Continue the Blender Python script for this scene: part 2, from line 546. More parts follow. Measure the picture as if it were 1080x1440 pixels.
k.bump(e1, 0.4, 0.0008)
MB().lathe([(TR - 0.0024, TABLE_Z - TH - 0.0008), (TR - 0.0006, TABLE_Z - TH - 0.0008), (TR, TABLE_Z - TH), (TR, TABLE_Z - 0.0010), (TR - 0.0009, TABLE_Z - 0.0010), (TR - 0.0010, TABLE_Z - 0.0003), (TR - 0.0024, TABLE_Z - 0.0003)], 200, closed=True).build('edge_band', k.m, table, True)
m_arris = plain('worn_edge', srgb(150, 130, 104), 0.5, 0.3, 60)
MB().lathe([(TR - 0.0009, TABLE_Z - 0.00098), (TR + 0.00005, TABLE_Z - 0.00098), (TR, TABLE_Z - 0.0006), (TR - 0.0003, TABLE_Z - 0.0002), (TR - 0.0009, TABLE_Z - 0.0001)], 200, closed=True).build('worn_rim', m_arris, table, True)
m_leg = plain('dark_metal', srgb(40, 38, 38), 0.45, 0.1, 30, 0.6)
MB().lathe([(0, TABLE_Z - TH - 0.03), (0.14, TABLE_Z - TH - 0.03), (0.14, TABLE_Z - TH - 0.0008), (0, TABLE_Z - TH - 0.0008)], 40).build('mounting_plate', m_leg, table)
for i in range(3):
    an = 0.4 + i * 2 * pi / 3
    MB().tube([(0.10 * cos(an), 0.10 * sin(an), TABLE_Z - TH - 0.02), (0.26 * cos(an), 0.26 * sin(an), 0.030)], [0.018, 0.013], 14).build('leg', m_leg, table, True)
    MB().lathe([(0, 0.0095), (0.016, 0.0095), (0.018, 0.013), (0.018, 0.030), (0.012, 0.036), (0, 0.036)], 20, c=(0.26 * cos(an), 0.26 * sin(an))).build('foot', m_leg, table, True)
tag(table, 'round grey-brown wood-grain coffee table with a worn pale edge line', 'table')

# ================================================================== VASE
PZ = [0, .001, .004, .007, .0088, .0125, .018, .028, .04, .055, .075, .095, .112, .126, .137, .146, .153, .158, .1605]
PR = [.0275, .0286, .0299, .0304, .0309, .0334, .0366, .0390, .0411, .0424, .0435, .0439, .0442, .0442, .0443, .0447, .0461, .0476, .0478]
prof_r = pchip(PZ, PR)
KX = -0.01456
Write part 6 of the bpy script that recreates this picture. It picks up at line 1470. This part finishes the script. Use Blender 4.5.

______

▶ Short task
Print all of the entries exactly as they appear.

▶ Solution to the problem
Continue the Blender Python script for this scene: part 2, from line 546. More parts follow. Measure the picture as if it were 1080x1440 pixels.
k.bump(e1, 0.4, 0.0008)
MB().lathe([(TR - 0.0024, TABLE_Z - TH - 0.0008), (TR - 0.0006, TABLE_Z - TH - 0.0008), (TR, TABLE_Z - TH), (TR, TABLE_Z - 0.0010), (TR - 0.0009, TABLE_Z - 0.0010), (TR - 0.0010, TABLE_Z - 0.0003), (TR - 0.0024, TABLE_Z - 0.0003)], 200, closed=True).build('edge_band', k.m, table, True)
m_arris = plain('worn_edge', srgb(150, 130, 104), 0.5, 0.3, 60)
MB().lathe([(TR - 0.0009, TABLE_Z - 0.00098), (TR + 0.00005, TABLE_Z - 0.00098), (TR, TABLE_Z - 0.0006), (TR - 0.0003, TABLE_Z - 0.0002), (TR - 0.0009, TABLE_Z - 0.0001)], 200, closed=True).build('worn_rim', m_arris, table, True)
m_leg = plain('dark_metal', srgb(40, 38, 38), 0.45, 0.1, 30, 0.6)
MB().lathe([(0, TABLE_Z - TH - 0.03), (0.14, TABLE_Z - TH - 0.03), (0.14, TABLE_Z - TH - 0.0008), (0, TABLE_Z - TH - 0.0008)], 40).build('mounting_plate', m_leg, table)
for i in range(3):
    an = 0.4 + i * 2 * pi / 3
    MB().tube([(0.10 * cos(an), 0.10 * sin(an), TABLE_Z - TH - 0.02), (0.26 * cos(an), 0.26 * sin(an), 0.030)], [0.018, 0.013], 14).build('leg', m_leg, table, True)
    MB().lathe([(0, 0.0095), (0.016, 0.0095), (0.018, 0.013), (0.018, 0.030), (0.012, 0.036), (0, 0.036)], 20, c=(0.26 * cos(an), 0.26 * sin(an))).build('foot', m_leg, table, True)
tag(table, 'round grey-brown wood-grain coffee table with a worn pale edge line', 'table')

# ================================================================== VASE
PZ = [0, .001, .004, .007, .0088, .0125, .018, .028, .04, .055, .075, .095, .112, .126, .137, .146, .153, .158, .1605]
PR = [.0275, .0286, .0299, .0304, .0309, .0334, .0366, .0390, .0411, .0424, .0435, .0439, .0442, .0442, .0443, .0447, .0461, .0476, .0478]
prof_r = pchip(PZ, PR)
KX = -0.01456
Write part 6 of the bpy script that recreates this picture. It picks up at line 1470. This part finishes the script. Use Blender 4.5.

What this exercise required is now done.